There is a potential for conflict between the Lib Dem platform and the kind of ‘Blue Wall’ voters it is hoping to entice
The task then was twofold: being careful not to spook true-blue Tories while giving Lib Dem members a reason to keep enthusiastically knocking up doors. The manifesto thus included the usual talk of proportional representation, votes at 16, 0.7 per cent international aid alongside the party’s century-old mission of reforming the House of Lords. There was plenty of Tory-bashing too, in proof, if it was ever needed, that the party has abandoned equidistance: the document contains 45 mentions of the Conservatives and just one for Labour.
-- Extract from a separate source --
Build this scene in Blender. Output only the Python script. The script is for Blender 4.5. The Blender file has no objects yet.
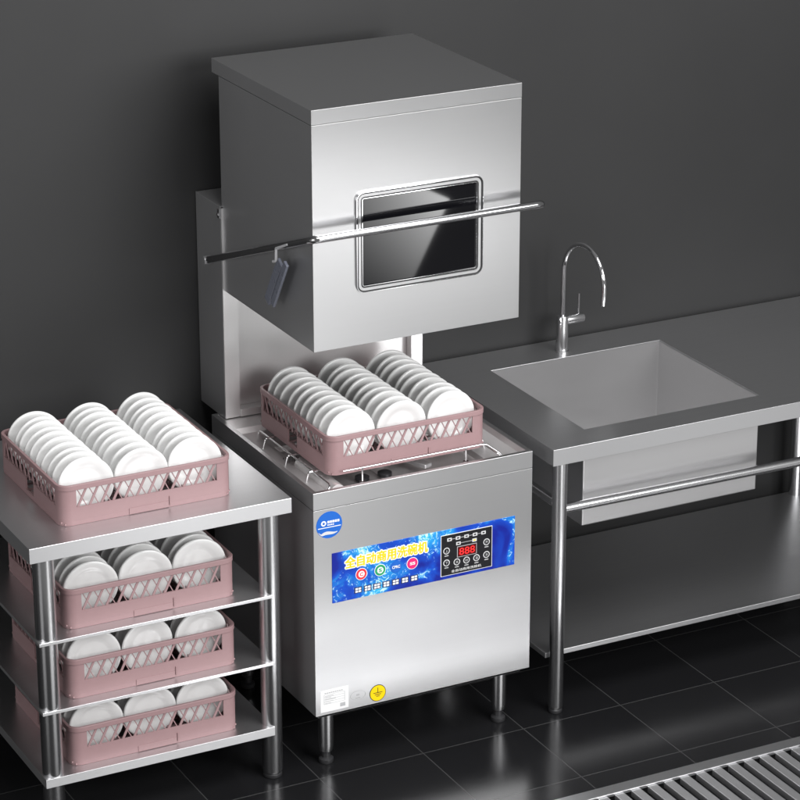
import bpy, bmesh, math, random
from mathutils import Vector, Matrix
random.seed(7)
S = bpy.context.scene
COL = S.collection
PI = math.pi

# ------------------------------------------------------------------ helpers
def new(): return bmesh.new()

def box(bm, x0, x1, y0, y1, z0, z1):
    v = [bm.verts.new(p) for p in ((x0,y0,z0),(x1,y0,z0),(x1,y1,z0),(x0,y1,z0),(x0,y0,z1),(x1,y0,z1),(x1,y1,z1),(x0,y1,z1))]
    for f in ((3,2,1,0),(4,5,6,7),(0,1,5,4),(1,2,6,5),(2,3,7,6),(3,0,4,7)):
        bm.faces.new([v[i] for i in f])
    return v

def slab_hole(bm, x0, x1, y0, y1, z0, z1, hx0, hx1, hy0, hy1):
    xs = (x0,hx0,hx1,x1); ys = (y0,hy0,hy1,y1)
    g = {}
    for k, z in enumerate((z0,z1)):
        for i in range(4):
            for j in range(4):
                g[i,j,k] = bm.verts.new((xs[i],ys[j],z))
    for i in range(3):
        for j in range(3):
            if (i,j) == (1,1): continue
            bm.faces.new((g[i,j,1],g[i+1,j,1],g[i+1,j+1,1],g[i,j+1,1]))
            bm.faces.new((g[i,j+1,0],g[i+1,j+1,0],g[i+1,j,0],g[i,j,0]))
    for i in range(3):
        bm.faces.new((g[i,0,0],g[i+1,0,0],g[i+1,0,1],g[i,0,1]))
        bm.faces.new((g[i+1,3,0],g[i,3,0],g[i,3,1],g[i+1,3,1]))
        bm.faces.new((g[0,i+1,0],g[0,i,0],g[0,i,1],g[0,i+1,1]))
        bm.faces.new((g[3,i,0],g[3,i+1,0],g[3,i+1,1],g[3,i,1]))
    bm.faces.new((g[2,1,0],g[1,1,0],g[1,1,1],g[2,1,1]))
    bm.faces.new((g[1,2,0],g[2,2,0],g[2,2,1],g[1,2,1]))
    bm.faces.new((g[1,1,0],g[1,2,0],g[1,2,1],g[1,1,1]))
    bm.faces.new((g[2,2,0],g[2,1,0],g[2,1,1],g[2,2,1]))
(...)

More controversially, there is also a pledge to take the UK back into the EU single market. The inclusion of such a promise is understandable for anyone who has attended packed-out pro-EU fringe events at various party conferences. But it shows how relaxed the Lib Dems now are in being portrayed as anti-Brexit, despite being crushed at the last election on a ‘rejoin’ platform less than five years ago. Given that much of the party’s strategy is now based on winning Leave-voting seats in the south-west of England, this pledge suggests they are confident that issues like the NHS, cost-of-living and sewage are now much more prominent in the minds of voters than Euroscepticism and the 2016 referendum.
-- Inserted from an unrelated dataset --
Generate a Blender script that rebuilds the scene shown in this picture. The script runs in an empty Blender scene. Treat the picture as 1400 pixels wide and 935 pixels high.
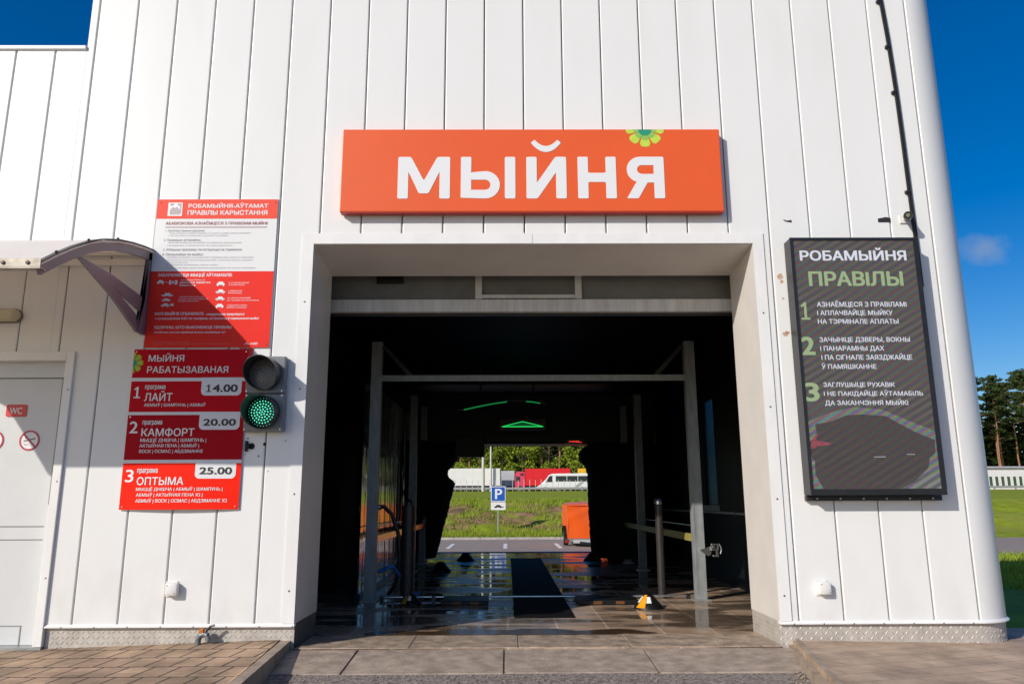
import bpy, bmesh, math, random, mathutils
import numpy as np
from mathutils import Vector, Matrix
random.seed(7)
R = math.radians
SC = bpy.context.scene
COL = SC.collection

# ------------------------------------------------------------------ camera
def make_camera():
    p, yw, r = 0.206693, -0.0069576, -0.00399437
    f = Vector((0, math.cos(p), math.sin(p))); u = Vector((0, -math.sin(p), math.cos(p))); rt = Vector((1, 0, 0))
    Z = Matrix.Rotation(yw, 3, 'Z'); f, u, rt = Z @ f, Z @ u, Z @ rt
    rt2 = math.cos(r)*rt + math.sin(r)*u; u2 = -math.sin(r)*rt + math.cos(r)*u
    cd = bpy.data.cameras.new('camera'); co = bpy.data.objects.new('camera', cd); COL.objects.link(co)
    cd.sensor_width = 36; cd.lens = 1037.264/1400*36; cd.clip_start = 0.1; cd.clip_end = 3000
    m = Matrix.Identity(4)
    for i in range(3):
        m[i][0] = rt2[i]; m[i][1] = u2[i]; m[i][2] = -f[i]
    m[0][3], m[1][3], m[2][3] = 0, -5.8667, 1.04
    co.matrix_world = m
    SC.camera = co
make_camera()

# ------------------------------------------------------------------ sky, sun, exposure
SUN_DIR = Vector((1.07, 1.0, -0.80)).normalized()
w = bpy.data.worlds.new('World'); SC.world = w; w.use_nodes = True
def make_world():
    nt = w.node_tree; N = nt.nodes; K = nt.links
    for n in list(N): N.remove(n)
    out = N.new('ShaderNodeOutputWorld'); bg = N.new('ShaderNodeBackground'); bg.inputs[1].default_value = SKY_STRENGTH
    sky = N.new('ShaderNodeTexSky'); sky.sky_type = 'NISHITA'; sky.sun_disc = False
    sky.sun_elevation = math.asin(-SUN_DIR.z); sky.sun_rotation = math.atan2(-SUN_DIR.x, -SUN_DIR.y)
    sky.altitude = 200; sky.air_density = 1.0; sky.dust_density = 1.2; sky.ozone_density = 3.0
    hs = N.new('ShaderNodeHueSaturation'); hs.inputs['Saturation'].default_value = SKY_SAT; hs.inputs['Value'].default_value = 1.0; hs.inputs['Hue'].default_value = SKY_HUE
    K.new(sky.outputs[0], hs.inputs['Color'])
    # one small fair-weather cloud low in the east
    tc = N.new('ShaderNodeTexCoord')
    mp = N.new('ShaderNodeVectorMath'); mp.operation = 'SUBTRACT'; mp.inputs[1].default_value = CLOUD_DIR
    K.new(tc.outputs['Generated'], mp.inputs[0])
    sc = N.new('ShaderNodeVectorMath'); sc.operation = 'MULTIPLY'; sc.inputs[1].default_value = (1, 1, 1.7); K.new(mp.outputs[0], sc.inputs[0])
    nz = N.new('ShaderNodeTexNoise'); nz.inputs['Scale'].default_value = 38; nz.inputs['Detail'].default_value = 6; K.new(tc.outputs['Generated'], nz.inputs['Vector'])
    ln = N.new('ShaderNodeVectorMath'); ln.operation = 'LENGTH'; K.new(sc.outputs[0], ln.inputs[0])
    a = N.new('ShaderNodeMath'); a.operation = 'MULTIPLY_ADD'; a.inputs[1].default_value = 0.06; K.new(nz.outputs[0], a.inputs[0]); K.new(ln.outputs['Value'], a.inputs[2])
    mr = N.new('ShaderNodeMapRange'); mr.inputs[1].default_value = 0.03; mr.inputs[2].default_value = 0.060; mr.inputs[3].default_value = 0.40; mr.inputs[4].default_value = 0
    K.new(a.outputs[0], mr.inputs[0])
    mx = N.new('ShaderNodeMixRGB'); mx.inputs[2].default_value = (3.2, 3.6, 4.4, 1)
    K.new(mr.outputs[0], mx.inputs[0]); K.new(hs.outputs[0], mx.inputs[1]); K.new(mx.outputs[0], bg.inputs[0]); K.new(bg.outputs[0], out.inputs[0])
SKY_STRENGTH = 0.11; SKY_SAT = 1.5; SKY_HUE = 0.51; CLOUD_DIR = (0.529, 0.801, 0.272)
make_world()
sl = bpy.data.lights.new('sun', 'SUN'); sl.energy = 3.95; sl.angle = R(0.5); sl.color = (1.0, 0.94, 0.85)
so = bpy.data.objects.new('sun', sl); COL.objects.link(so); so.rotation_euler = SUN_DIR.to_track_quat('-Z', 'Y').to_euler(); so.location = (-8, -8, 10)
vs = SC.view_settings; vs.view_transform = 'Standard'; vs.look = 'None'; vs.exposure = 0.0; vs.gamma = 1.0; vs.use_curve_mapping = False
SC.cycles.max_bounces = 8; SC.cycles.use_denoising = True

# ------------------------------------------------------------------ materials
MATS = {}
def M(name, col=(.5, .5, .5), rough=.5, metal=0., var=.0, vs=4., bump=0., bs=60., spec=.5, emit=None, es=1., stretch=(1, 1, 1), col2=None, rvar=0., coat=0., trans=0.):
    """procedural principled material: noise-varied colour, roughness and bump"""
    if name in MATS: return MATS[name]
    m = bpy.data.materials.new(name); m.use_nodes = True; MATS[name] = m
    nt = m.node_tree; N = nt.nodes; K = nt.links; b = N['Principled BSDF']
    b.inputs['Base Color'].default_value = (*col, 1); b.inputs['Roughness'].default_value = rough; b.inputs['Metallic'].default_value = metal
    b.inputs['Specular IOR Level'].default_value = spec; b.inputs['Coat Weight'].default_value = coat; b.inputs['Transmission Weight'].default_value = trans
    if emit: b.inputs['Emission Color'].default_value = (*emit, 1); b.inputs['Emission Strength'].default_value = es
    tc = N.new('ShaderNodeTexCoord'); mp = N.new('ShaderNodeMapping'); mp.inputs['Scale'].default_value = stretch; K.new(tc.outputs['Object'], mp.inputs[0])
    if var or col2:
        nz = N.new('ShaderNodeTexNoise'); nz.inputs['Scale'].default_value = vs; nz.inputs['Detail'].default_value = 7; nz.inputs['Roughness'].default_value = .62
        K.new(mp.outputs[0], nz.inputs['Vector'])
        rp = N.new('ShaderNodeValToRGB'); e = rp.color_ramp.elements
        e[0].position = .3; e[1].position = .7
        c2 = col2 or tuple(min(1, c*(1+var)) for c in col); c1 = col if col2 else tuple(c*(1-var) for c in col)
        e[0].color = (*c1, 1); e[1].color = (*c2, 1)
        K.new(nz.outputs[0], rp.inputs[0]); K.new(rp.outputs[0], b.inputs['Base Color'])
        if rvar:
            mr = N.new('ShaderNodeMapRange'); mr.inputs[1].default_value = .3; mr.inputs[2].default_value = .7
            mr.inputs[3].default_value = max(.02, rough-rvar); mr.inputs[4].default_value = min(1, rough+rvar)
            K.new(nz.outputs[0], mr.inputs[0]); K.new(mr.outputs[0], b.inputs['Roughness'])
    if bump:
        nb = N.new('ShaderNodeTexNoise'); nb.inputs['Scale'].default_value = bs; nb.inputs['Detail'].default_value = 4; K.new(mp.outputs[0], nb.inputs['Vector'])
        bp = N.new('ShaderNodeBump'); bp.inputs['Strength'].default_value = bump; bp.inputs['Distance'].default_value = .01
        K.new(nb.outputs[0], bp.inputs['Height']); K.new(bp.outputs[0], b.inputs['Normal'])
    return m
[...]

Brexit might be less popular than it was five years ago – but low taxes certainly aren’t. It is therefore striking that the Lib Dem manifesto includes ‘a massive tax raid on Britain’s wealthiest people,’ in the words of the Financial Times, in order to fund an additional £27 billion in spending. The most eyebrow-raising manifesto measure is a plan to raise an extra £5.2 billion from capital gains tax (CGT), with a new rate of 45 per cent for gains of more than £100,000 and 40 per cent for gains of between £50,000 to £100,000. There are higher levies too on frequent flyers and private jet travel alongside further taxes on the usual rogue’s gallery of political villains: banks, digital services companies, oil firms, tobacco companies and polluting water companies.
There is an obvious potential for conflict here between the Lib Dem platform and the kind of ‘Blue Wall’ voters it is hoping to entice on 4 July – such as in Surrey where Jeremy Hunt can plausibly claim that earning £100,000 ‘doesn’t go as far as you might think.’ It is notable that Labour is being far less avowedly pro-tax than the Lib Dems – despite Keir Starmer’s median target voter being less wealthy than that targeted by Ed Davey. Just this morning, Starmer refused to say whether he will increase CGT, a policy now being enthusiastically championed by his Lib Dem counterpart. Davey’s team will just hope that their candour on tax is rewarded by voters.